The innovator takes a couple of those resources out of production and puts them on a mission to increase the output per resource. They absorb the revenue hit of removing those resources in order to improve the productivity of the rest of the resources. They decide to temporarily survive with 8X productivity for a little while to get to 15X or 20X or even 50X.

You can replace output in this example with sales, which is where scale meets growth. Adding more salespeople might get you a linear increase in sales. Making more productive salespeople, armed with better tools and information, will produce a more exponential increase in sales, which scale requires.

Either way, the biggest barrier to innovation is the lure to keep doing the same thing the same way and living with a diminished result.

Stage 2: Execution

Now it’s time to be bold. Like a stand-up comic testing new material at small clubs in front of small crowds, this is where you get a sense of whether you’re innovating or not. Regardless of how right or wrong your hypotheses may be, you won’t know for sure until the market gives you feedback.

Experiments are fun on paper but they suck during execution. That state of suck usually begins with getting started — as in, there’s really no good way to figure out how to implement the plans you’ve drawn up on paper.

You have to start somewhere, so start small and fast. Try to rope off the impact of any changes by limiting the change to a small amount of customers doing a small amount of business in a way that you can test quickly and accurately.

This is also the stage at which you put maximum ego into your efforts. If you don’t give the changes their best chance to succeed, they will fail, because human nature tends to bristle at change. You have to believe you’re right until you are proven wrong, and you have to use that belief to sell change to a wary customer.

But… don’t be afraid to be proven wrong.

Stage 3: Extrapolation

Once you start measuring the impact of your innovation, the question you’re trying to answer is: “How wrong was I?”

If you’re innovating properly, you’re doing something completely new, so there isn’t any predetermined benchmark for your success. In my experience, there are three decisions you’re trying to make:

  1. Is this change innovative? The only answer to this question comes when the result was a smashing success. If that didn’t happen, ask another question.
  2. Should I keep experimenting? If you’re not seeing a smashing success, then the change might either be “good enough,” or you might believe you can get to a smashing success with a few tweaks. If the former, live with what you’ve got and move on to innovate somewhere else. If the latter, keep exploring with this innovation.
  3. Is the change worth the result? Some changes, in fact probably most, just won’t move the needle enough for you to push through beyond your test case. When this happens, let it go and move on.

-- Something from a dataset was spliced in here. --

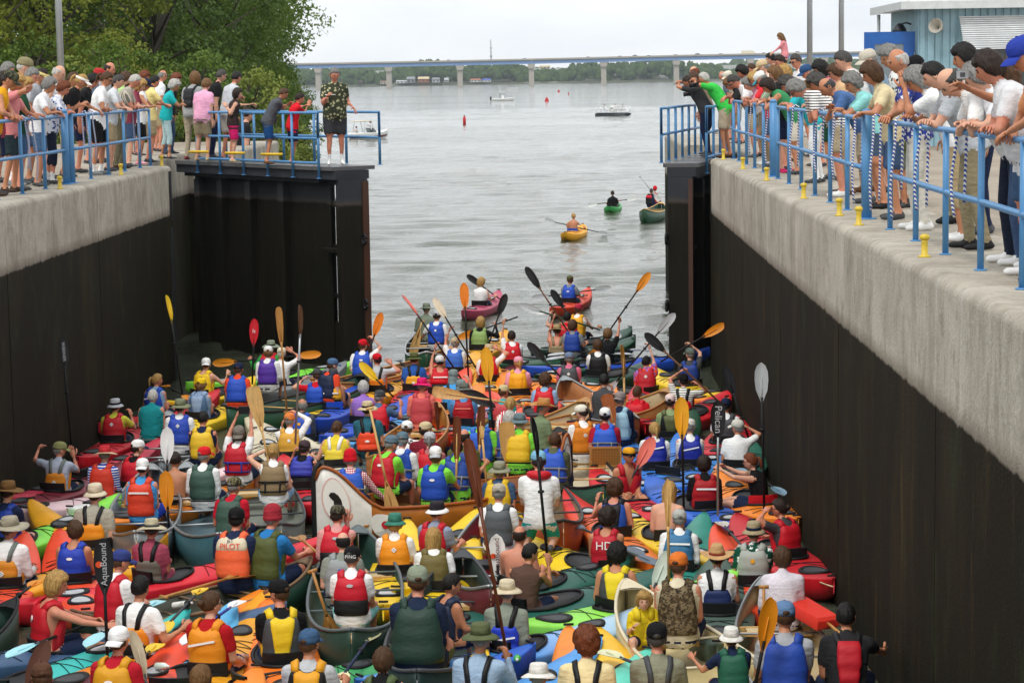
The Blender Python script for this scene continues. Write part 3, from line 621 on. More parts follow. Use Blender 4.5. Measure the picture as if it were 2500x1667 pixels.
b.grid([[(a0.x, 1996, -.5), (a1.x, 1996, -.5)], [(a0.x, 2000, 1.2), (a1.x, 2000, 1.2)], [(a0.x, 2060, 6), (a1.x, 2060, 6)], [(a0.x, 2600, 16), (a1.x, 2600, 16)]], flip=True); o = b.obj('far_shore', mat('paint', (.11, .12, .075))); o['kind'] = 'structure'
b = MB()
for i in range(340):   # distant wooded ridge behind the shore
    x = rg.uniform(500, 2600); Y = 2900 + rg.uniform(-30, 30); p = on_y(x, 200, Y); hh = 14 + 5 * math.sin(x * .006 + 2) + rg.normal(0, 2); r_ = rg.uniform(6, 11)
    for zz in (hh - r_ * .6, hh * .45):
        b.add(base * np.array([r_ * 1.3, r_, r_]) * rg.uniform(.8, 1.2, (45, 1)) + np.array([p.x, Y, max(3, zz)]), bf)
o = b.obj('distant_ridge', far_mat()); tag(o, 'pale distant wooded ridge on the horizon behind the far shore', 'trees', kind='stuff')
def house(x, y, wpx, hpx, wall, roof, label, Y=1992):
    p = on_y(x, y, Y); k = Y / FPX; W_, H_ = wpx * k, hpx * k
    e = tag(empty('lakeside_house', (p.x, Y, p.z)), label, 'house')
    b = MB(); b.box((-W_ / 2, 0, 0), (W_ / 2, 6, H_ * .62)); b.obj('wall', mat('paint', wall), e, 'auto')
    b = MB(); b.rings([[(-W_ * .55, -.6, H_ * .62), (-W_ * .55, 6.6, H_ * .62), (-W_ * .5, 3, H_)], [(W_ * .55, -.6, H_ * .62), (W_ * .55, 6.6, H_ * .62), (W_ * .5, 3, H_)]]); b.obj('roof', mat('paint', roof), e, False)
    n = max(1, int(wpx / 7))
    for i in range(n):
        xx = -W_ / 2 + (i + .5) * W_ / n; b = MB(); b.box((xx - W_ / n * .25, -.08, H_ * .16), (xx + W_ / n * .25, -.02, H_ * .48)); b.obj('window', mat('glass', (.05, .06, .07)), e, 'auto')
for a in ((935, 205, 14, 8, 'cream', 'brown', 'small cream cottage left of the second bridge pier'), (981, 203.5, 27, 7, 'white', 'light_grey', 'low white boathouse right of the second pier'), (1003, 203, 20, 15, 'grey', 'grey', 'grey house behind the white boathouse'), (1034, 202, 26, 14, 'rust', 'tan', 'brick red house with tan roof on the shore'), (1064, 202, 18, 12, 'light_grey', 'grey', 'pale grey house beside the brick house'), (1090, 201, 10, 9, 'light_grey', 'light_grey', 'tiny pale shed before the third pier'), (1161, 200.5, 24, 8, 'white', 'rust', 'white boathouse with rust roof right of the third pier'), (1187, 200, 22, 7, 'white', 'blue', 'white boathouse with blue roof'), (880, 206.5, 10, 9, 'dark_brown', 'dark_brown', 'dark little boathouse by the big man')): house(*a)
house(1330, 169, 26, 9, 'beige', 'tan', 'beige building on the hill behind the far wood', 2500); house(1752, 178, 22, 8, 'cream', 'beige', 'cream building on the far hill right of the last pier', 2450)
p = on_y(1199, 150, 2480); m_ = tag(empty('radio_mast', (p.x, 2480, 5)), 'thin grey radio mast above the bridge', 'mast')
b = MB(); b.tube([(0, 0, 0), (0, 0, 30), (0, 0, 43)], [.7, .6, .45], 6); b.obj('pole', mat('metal', 'grey'), m_)
for z in (24, 33): b = MB(); b.box((-1.6, -.3, z), (1.6, .3, z + .8)); b.obj('antenna', mat('metal', 'grey'), m_, 'auto')
# ---- buoys
def buoy(x, y, hpx, kind, label):
    p = on_z(x, y, 0); k = p.y / FPX; h = hpx * k; e = tag(empty('channel_buoy', (p.x, p.y, 0)), label, 'buoy'); m = mat('plastic', 'd8202c')
    b = MB()
    if kind: b.lathe([(h * .16, -.2), (h * .16, h * .62), (h * .10, h * .78), (h * .08, h * .82)], 12)
    else: b.lathe([(h * .42, -.2), (h * .42, h * .15), (h * .20, h * .7), (h * .22, h * .74)], 12)
    b.obj('float', m, e)
    b = MB(); b.lathe([(h * .06, h * .8), (h * .06, h * .96), (h * .02, h)], 8); b.obj('top_mark', m if not kind else mat('metal', 'dark_grey'), e)
buoy(1134, 304, 23, 1, 'red can buoy in midstream, nearest and largest of the buoys'); buoy(1335, 248, 12, 0, 'red conical buoy left of the pontoon boat'); buoy(1364, 225, 7, 0, 'far red conical buoy beyond the others'); buoy(1388, 232, 8, 1, 'far slim red buoy right of the cones')
# ============================================================ PEOPLE
TSEC = np.array([(-.09, .115, .09), (-.03, .158, .114), (.05, .168, .12), (.16, .152, .108), (.28, .162, .116), (.38, .174, .12), (.455, .168, .106), (.505, .125, .085), (.545, .062, .06)])
class Torso:
    """maps torso-local (x, y forward, z up the spine) to person space"""
    def __init__(s, hip, lean=0., hunch=0., twist=0., sc=1., fat=0.):
        s.hip = np.array(hip, float); s.l = lean; s.k = (hunch if abs(hunch) > 1e-4 else 1e-4) / .54; s.tw = twist; s.s = sc; s.fat = fat
    def ab(s, z):
        a = np.interp(z, TSEC[:, 0], TSEC[:, 1]); b = np.interp(z, TSEC[:, 0], TSEC[:, 2]); g = np.exp(-((np.asarray(z) - .12) / .17) ** 2)
        return a * (1 + s.fat * (.10 + .28 * g)), b * (1 + s.fat * (.12 + .55 * g))
    def __call__(s, x, y, z):
        x, y, z = np.broadcast_arrays(np.asarray(x, float), np.asarray(y, float), np.asarray(z, float))
        tw = s.tw * np.clip(z / .5, 0, 1.2); x, y = x * np.cos(tw) - y * np.sin(tw), x * np.sin(tw) + y * np.cos(tw)
        th = s.l + s.k * z; Y = (math.cos(s.l) - np.cos(th)) / s.k; Z = (np.sin(th) - math.sin(s.l)) / s.k
        return np.stack([x * s.s + s.hip[0], (Y + y * np.cos(th)) * s.s + s.hip[1], (Z - y * np.sin(th)) * s.s + s.hip[2]], -1)
    def ang(s, z): return s.l + s.k * z
def unit(v): v = np.asarray(v, float); return v / (np.linalg.norm(v) + 1e-9)
def frame_from(d, up=(0, 0, 1)):
    d = unit(d); u = np.asarray(up, float); x = np.cross(d, u)
    if np.linalg.norm(x) < .05: x = np.cross(d, (0, 1, .1))
    x = unit(x); return x, np.cross(x, d), d
def capsule(b, p, q, r0, r1, n=10, flat0=False, flat1=False, sq=1.):
    p, q = np.asarray(p, float), np.asarray(q, float); x, y, d = frame_from(q - p)
    an = np.linspace(0, 2 * math.pi, n, endpoint=False); ring = lambda c, r: c + r * (np.cos(an)[:, None] * x + sq * np.sin(an)[:, None] * y)
    rs = []
    if not flat0: rs += [ring(p - d * r0 * math.sin(a), r0 * math.cos(a)) for a in (1.4, .9, .45)]
    rs += [ring(p, r0), ring((p + q) / 2, (r0 + r1) / 2), ring(q, r1)]
    if not flat1: rs += [ring(q + d * r1 * math.sin(a), r1 * math.cos(a)) for a in (.45, .9, 1.4)]
    b.rings(rs)
def ik(S, Tg, l1, l2, pole):
    S, Tg = np.asarray(S, float), np.asarray(Tg, float); d = Tg - S; D = np.linalg.norm(d); D2 = min(max(D, abs(l1 - l2) + .02), (l1 + l2) * .995); u = d / (D + 1e-9); Tg = S + u * D2
    a = (l1 * l1 - l2 * l2 + D2 * D2) / (2 * D2); h = math.sqrt(max(l1 * l1 - a * a, 1e-6)); pl = np.asarray(pole, float); pl = pl - u * pl.dot(u); pl = unit(pl)
    return S + u * a + pl * h, Tg
def hand_template(curl):
    b = MB()
    pr = [(-.012, .026, .016), (.01, .030, .017), (.045, .040, .015), (.085, .043, .013), (.095, .038, .009)]
    an = np.linspace(0, 2 * math.pi, 8, endpoint=False)
    b.rings([[(w * math.cos(a), t * math.sin(a), z) for a in an] for z, w, t in pr])
    for x, ln, r in ((-.032, .066, .0085), (-.011, .078, .0095), (.011, .074, .0095), (.031, .058, .008)):
        p = np.array([x, 0, .088]); pts = [p]; a = curl * .5
        for k in range(3): p = p + np.array([0, math.sin(a), math.cos(a)]) * ln * (.45, .32, .26)[k]; pts.append(p); a += curl * .55
        b.tube(pts, [r, r, r * .92, r * .7], 6)
    pts = [np.array([.034, .004, .02]), np.array([.058, .012, .048]), np.array([.066, .020 + .02 * curl, .078]), np.array([.060, .03 + .03 * curl, .098])]
    b.tube(pts, [.013, .012, .0105, .008], 6)
    return np.concatenate(b.v), b.f
HANDS = {k: hand_template(c) for k, c in (('open', .12), ('rest', .6), ('grip', 1.45))}
def head_template():
    nu, nv = 26, 19; V = []; 
    for i in range(nv):
        e = -math.pi / 2 + math.pi * (i + .35) / (nv - .3)
        for j in range(nu):
            a = 2 * math.pi * j / nu; sx, sy, sz = math.cos(e) * math.sin(a), math.cos(e) * math.cos(a), math.sin(e)
            x, y, z = .077 * sx, .098 * sy, .118 * sz
            if sz < 0:
                x *= 1 - .26 * (-sz) ** 1.3; y *= (1 - .42 * max(0, -sz - .25)) if sy < 0 else (1 - .04 * -sz)
            if sy > 0: y *= .93; y += .004 * math.exp(-((z - .02) / .02) ** 2) * (abs(x) < .05)
            if sy > .3:
                y += .024 * math.exp(-(x / .011) ** 2) * math.exp(-((z + .022) / .017) ** 2) + .010 * math.exp(-(x / .009) ** 2) * math.exp(-((z - .005) / .02) ** 2)
                y -= .010 * math.exp(-((abs(x) - .031) / .014) ** 2) * math.exp(-((z - .012) / .011) ** 2)
                y += .007 * math.exp(-(x / .022) ** 2) * math.exp(-((z + .062) / .008) ** 2) + .008 * math.exp(-(x / .022) ** 2) * math.exp(-((z + .095) / .014) ** 2)
            V.append((x, y, z))
    f = [(i * nu + j, i * nu + (j + 1) % nu, (i + 1) * nu + (j + 1) % nu, (i + 1) * nu + j) for i in range(nv - 1) for j in range(nu)]
    f = [q[::-1] for q in f]; f.append(tuple(range(nu))); f.append(tuple(range(nv * nu - 1, (nv - 1) * nu - 1, -1)))
    b = MB(); b.add(V, f, 0)
    for s in (-1, 1):
        an = np.linspace(0, 2 * math.pi, 8, endpoint=False)
        b.rings([[(s * (.072 + d), -.006 + r * .020 * math.cos(a), -.004 + r * .033 * math.sin(a)) for a in an] for d, r in ((0, .7), (.010, 1), (.015, .9), (.012, .35))], 0)
        b.rings([[(s * .031 + r * .0125 * math.cos(a), .0865 + d, .012 + r * .006 * math.sin(a)) for a in an] for d, r in ((-.006, 1), (.0, 1), (.003, .5))], 1)
        b.rings([[(s * .032 + r * .018 * math.cos(a), .0905 + d, .030 + r * .0035 * math.sin(a) - .003 * abs(math.cos(a))) for a in an] for d, r in ((-.008, 1), (.0, 1), (.002, .5))], 2)
    an = np.linspace(0, 2 * math.pi, 10, endpoint=False)
    b.rings([[(r * .023 * math.cos(a), .0945 + d, -.062 + r * .0055 * math.sin(a)) for a in an] for d, r in ((-.01, 1), (.0, 1), (.003, .5))], 3)
    return np.concatenate(b.v), b.f, b.m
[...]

For this final stage, you should do a complete reversal of the previous stage and take the ego completely out of the situation. If the market tells you that you were wrong, they are the only arbiter that matters.

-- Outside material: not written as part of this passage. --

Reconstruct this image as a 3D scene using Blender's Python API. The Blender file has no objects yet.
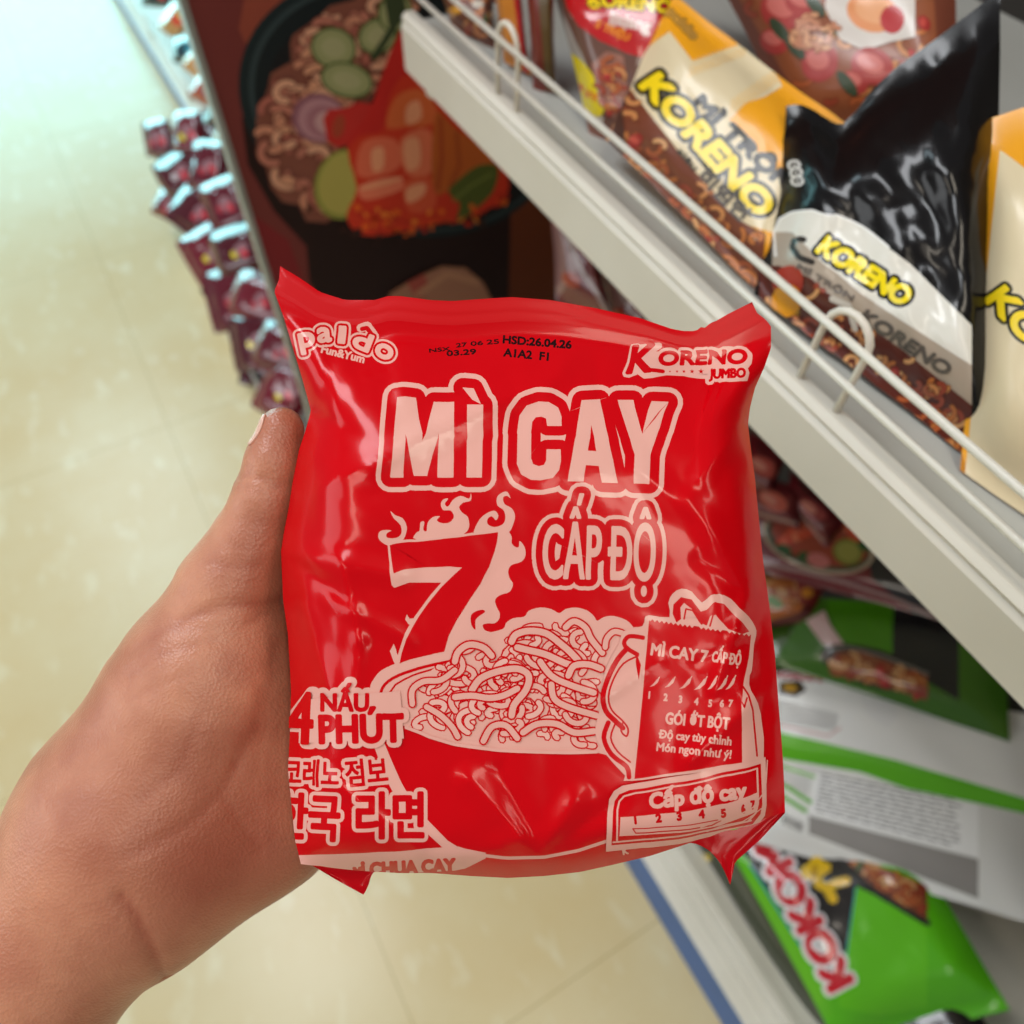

Creating the proper environment

It’s just as important to foster the right environment and mindset for innovation. Your environment might not encourage change, and that might be out of your control.

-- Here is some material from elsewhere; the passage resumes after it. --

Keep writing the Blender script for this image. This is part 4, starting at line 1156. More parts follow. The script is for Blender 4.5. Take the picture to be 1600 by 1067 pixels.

So here are are a few ways to make innovation sneaky:

  • Slow it down and parse it. Make changes tempting and low-risk, using small wins to build into bigger wins.
  • Side-hustle it. Build out a labs or innovation unit that doesn’t impact the real business until there is success.
  • Leave. Entrepreneurial-minded people don’t leave companies because they’ve outlived their usefulness. It’s the opposite, the company has outlived its usefulness to the entrepreneur.

One of my newsletter readers suggested some tips for getting into the innovation mindset:

  • Listen to your trusted resources. They tend to accept “crazy” ideas, and that kind of openness is usually the foundation of innovation.
  • Keep the environment upbeat and rules-free. Encourage ideas with no limits.
  • Meditate or use some other exercise to boost your creativity.

Innovation is indeed magic, but it’s not dark magic, it’s definitely necessary magic. It’s not sleight-of-hand, it’s the creative process applied to a known goal. With the right environment and the right process, innovation on demand is not only possible, it can be the secret to your startup’s success.